In a few communities I help organize or participate in the internal workings/politics of, I've recently started to critique the fact that we tend to be too liable to pivot our main attention into working on the most recent idea we've had, instead of following through on stuff we were previously working on.
This is, more or less, a form of recency bias. But the issue is that "recency bias" tends to come off as too technical of a term for more casual settings, and I often have to explain the term whenever I use it, robbing it of its usefulness. It's also a little too broad here and results in arguing because we're secretly using different senses of "recency bias" - even if I explain what I mean.
It can either imply the issue above or it can be interpreted as "forgetting previous contradictory feedback in favor of over-correcting to the most recent feedback". The latter is typically not an issue, we're not flip-flopping based on the most recent of e.g. "you're too strict" vs "you're too lenient", we're just prioritizing overall unrelated tasks and initiatives based on the most recent enthusiasm.
There are other terms that immediately come to mind, but are wrong in practice. "Reactionary" has too strong of a connotation of "right-wing/conservative" or alternatively "radical". "Overreact", while not strictly incorrect, tends to confuse people since it implies scope and intensity rather than literally "too likely to rush to prioritize". I tried to invent "overly reactive" but it turns out that it tends to just sound like I'm making a mistake and mean "overreact".
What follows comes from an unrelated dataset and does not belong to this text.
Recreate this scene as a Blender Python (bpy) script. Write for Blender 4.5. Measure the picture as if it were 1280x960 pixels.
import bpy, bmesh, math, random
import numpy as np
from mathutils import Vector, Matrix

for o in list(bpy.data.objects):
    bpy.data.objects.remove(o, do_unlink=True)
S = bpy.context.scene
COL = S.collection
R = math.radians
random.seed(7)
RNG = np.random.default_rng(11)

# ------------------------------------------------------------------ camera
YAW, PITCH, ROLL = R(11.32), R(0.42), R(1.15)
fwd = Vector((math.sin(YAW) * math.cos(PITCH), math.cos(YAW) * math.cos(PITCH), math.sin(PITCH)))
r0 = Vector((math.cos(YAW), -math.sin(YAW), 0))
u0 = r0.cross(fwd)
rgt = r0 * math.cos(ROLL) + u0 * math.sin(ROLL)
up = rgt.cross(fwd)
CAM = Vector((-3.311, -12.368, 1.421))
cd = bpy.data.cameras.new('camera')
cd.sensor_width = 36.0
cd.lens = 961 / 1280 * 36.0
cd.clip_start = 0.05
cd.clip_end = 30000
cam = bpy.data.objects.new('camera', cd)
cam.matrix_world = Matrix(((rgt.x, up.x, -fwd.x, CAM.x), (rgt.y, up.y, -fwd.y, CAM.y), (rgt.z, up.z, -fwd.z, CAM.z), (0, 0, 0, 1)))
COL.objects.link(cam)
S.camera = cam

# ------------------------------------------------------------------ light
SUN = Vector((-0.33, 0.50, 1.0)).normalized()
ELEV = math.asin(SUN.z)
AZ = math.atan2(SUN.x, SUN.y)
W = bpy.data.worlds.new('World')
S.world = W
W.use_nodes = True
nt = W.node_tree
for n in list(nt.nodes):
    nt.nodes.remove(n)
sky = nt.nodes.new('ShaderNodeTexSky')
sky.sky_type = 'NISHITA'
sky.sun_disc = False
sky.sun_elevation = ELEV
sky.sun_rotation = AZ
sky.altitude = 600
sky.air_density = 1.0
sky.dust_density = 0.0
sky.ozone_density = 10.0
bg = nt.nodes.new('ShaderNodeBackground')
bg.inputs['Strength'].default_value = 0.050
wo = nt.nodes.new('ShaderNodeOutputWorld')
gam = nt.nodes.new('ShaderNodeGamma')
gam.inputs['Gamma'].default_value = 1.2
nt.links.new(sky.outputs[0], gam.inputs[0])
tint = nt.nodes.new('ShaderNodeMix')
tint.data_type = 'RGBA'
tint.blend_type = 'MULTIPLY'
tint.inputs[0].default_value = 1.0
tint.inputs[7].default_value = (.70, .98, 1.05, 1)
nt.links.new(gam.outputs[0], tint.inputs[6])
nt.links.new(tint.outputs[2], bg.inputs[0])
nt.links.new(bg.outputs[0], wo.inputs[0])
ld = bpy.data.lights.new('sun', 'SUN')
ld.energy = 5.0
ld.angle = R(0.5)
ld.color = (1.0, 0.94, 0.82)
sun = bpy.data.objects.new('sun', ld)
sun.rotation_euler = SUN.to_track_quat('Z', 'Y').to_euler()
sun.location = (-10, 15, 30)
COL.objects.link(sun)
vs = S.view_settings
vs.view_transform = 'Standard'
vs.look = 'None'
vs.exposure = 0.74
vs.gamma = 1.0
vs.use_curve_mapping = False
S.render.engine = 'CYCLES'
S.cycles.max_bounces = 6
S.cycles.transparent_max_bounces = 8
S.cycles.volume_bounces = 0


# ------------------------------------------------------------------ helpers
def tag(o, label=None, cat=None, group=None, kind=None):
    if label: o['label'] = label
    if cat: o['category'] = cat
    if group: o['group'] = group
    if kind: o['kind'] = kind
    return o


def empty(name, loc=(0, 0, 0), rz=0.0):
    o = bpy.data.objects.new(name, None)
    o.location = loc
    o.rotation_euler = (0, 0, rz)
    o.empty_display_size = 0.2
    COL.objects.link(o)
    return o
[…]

There are a lot of words that are similar: impulsive, hasty, rash etc. But they're just not quite there. I have a feeling whatever this is won't be a single word, but I'm struggling to find just the right term/phrase that's succinct, casual, and likely to be commonly understood (and ideally somewhat precise). I just don't want to be stuck always having to open with a full explanation like "Overly reactive, by which I mean we're too liable to focus [... etc etc]".